Here is what I think actually matters...

  • Write less code. Ideally, write absolutely no code. Every line is a liability and maintenance overhead. In fact, deleting dead code, obsolete features, or whole systems is the most satisfying thing you can do for your software, and your soul.
  • New tools mostly pick the low-hanging fruit. AI and advanced tooling can write your boilerplate, but they cannot unravel complex business logic or untangle a stakeholder who doesn't understand what they want.
  • Elegance is useless without readability. Your beautifully clever one-liner means absolutely nothing if the rest of the team needs a whiteboard to understand it. Code is read far more than it is written.
  • Complexity is cheap; simplicity is expensive. Any developer can build a convoluted system. Making it simple is where the real skill, and time, goes.
  • Favour boring technology. Leave the shiny new frameworks for your weekend side projects. In production, predictability is a competitive advantage.
  • There is nothing more permanent than a temporary fix. That quick, dirty hack you pushed to unblock the pipeline on a Friday afternoon will outlive us all. Tread carefully.
  • The last person to touch it owns it. Whether you like it or not, fixing a minor bug in a dusty legacy system makes you the resident expert by default.
  • Always leave it better than you found it. Apply the Boy Scout rule relentlessly. Tidy up that stray variable, extract that messy function, and update the documentation while you are there. Small improvements compound.
  • Nobody else cares about tech debt. The business will almost always prioritise what’s visible. You have to take pride in your craft and make space to keep the house in order yourself.
  • Stop waiting for perfect requirements. They will always be vague, contradictory, or missing. Nobody actually knows what they want until they see it, so build something small, learn fast, and adjust.
  • Estimation is mostly waste. Stop obsessing over story points and mythical man-months. The real engineering is in breaking problems down until they’re actually understandable.
  • You don't "just write code." You are an engineer solving complex problems. Act like it. Understand the domain, the costs, and the users.
  • Communication is the job. If you cannot explain the trade-offs of a technical decision to a non-technical stakeholder, the code doesn't matter.
  • Saying "no" is a survival skill. Guard your focus and your time fiercely, or nobody else will respect it.
  • Conway's Law is undefeated. Your systems will mirror your org chart whether you planned it or not.

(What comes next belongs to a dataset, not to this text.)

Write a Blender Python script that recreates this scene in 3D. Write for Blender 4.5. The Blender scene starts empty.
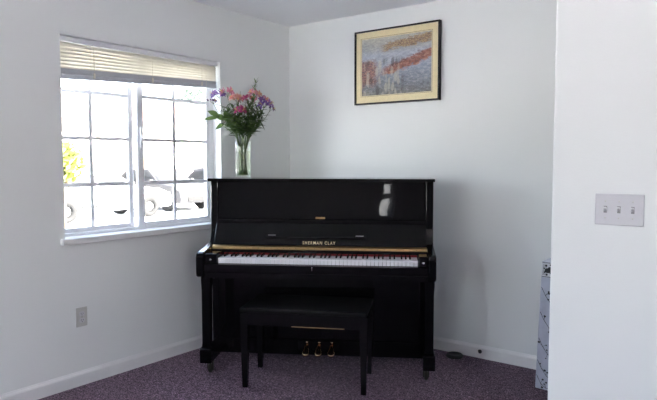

If your teams do not talk to each other, your APIs will not either.
  • Process usually masks a lack of trust. A little process aligns a team; too much process means the organisation doesn't trust its engineers to do their jobs.
  • People rarely change their minds. You cannot win an argument with pure logic if the other person's ego or job is tied to being right. Refactoring people and culture is the hardest legacy system you’ll ever work on.
  • Titles do not equal leadership. The real leaders are the ones people quietly turn to when things go wrong. They give you their time, not their permission, removing roadblocks so you can make the right call yourself.

Ultimately, being a seasoned developer isn't about knowing every design pattern or mastering every technology. It's about navigating the reality that software is built by people, for people. Those original four lines of the Agile Manifesto weren't just guidance; they were a warning.

The tools and the tech stack are the easy part.

The real engineering is everything else.